LONDON -(Dow Jones)- Compass Group PLC (CPG.LN), a food and support services company, said Tuesday it is performing well in the fourth quarter, with margin growth of around 70 basis points expected in the fourth quarter and 60 basis points in the full year.
MAIN FACTS:
-Continuing management of the flexible cost base and accelerating cost efficiencies have more than offset a modest decline in revenue.
-Expects a favourable impact of GBP120 million on operating profit from the movement of its key currencies compared with last year – translating the profits of last year to this year’s actual exchange rates.
-On a constant currency basis, underlying earnings per share are expected to grow by around 14%.
-Cash flow conversion remains strong.
-Constant currency revenue growth, including acquisitions, expected to be around 1% for the full year and organic revenue growth, which is the combination of net new business and like for like revenue growth, is expected to be broadly flat.

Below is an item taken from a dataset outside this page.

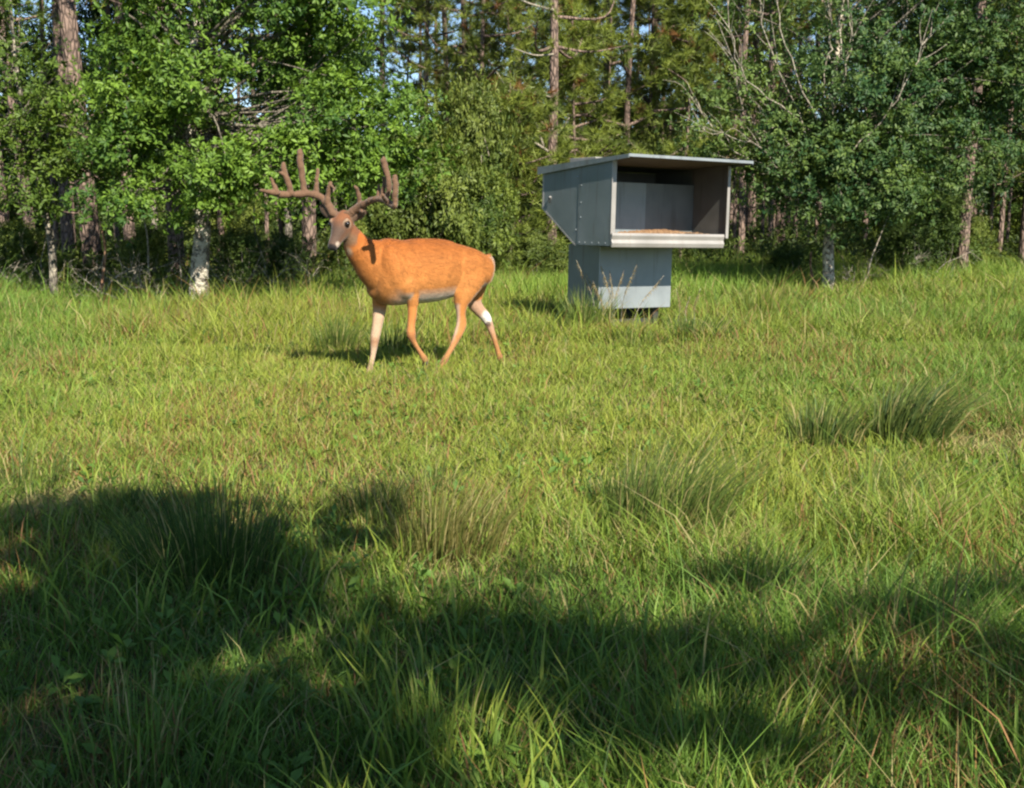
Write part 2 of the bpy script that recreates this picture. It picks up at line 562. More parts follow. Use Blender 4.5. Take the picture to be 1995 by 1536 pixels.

-Throughout the year the level of new contract wins and underlying retention has remained strong across the business at levels consistent with last year.
-In the more cyclical Business & Industry (B&I) and Sports & Leisure sectors, like for like volumes continue to be impacted by reduced levels of employment and lower levels of client discretionary spend.
-Like for like volumes in the Education, Healthcare and Defence, Offshore and Remote Site (DOR) sectors have remained solid throughout the year.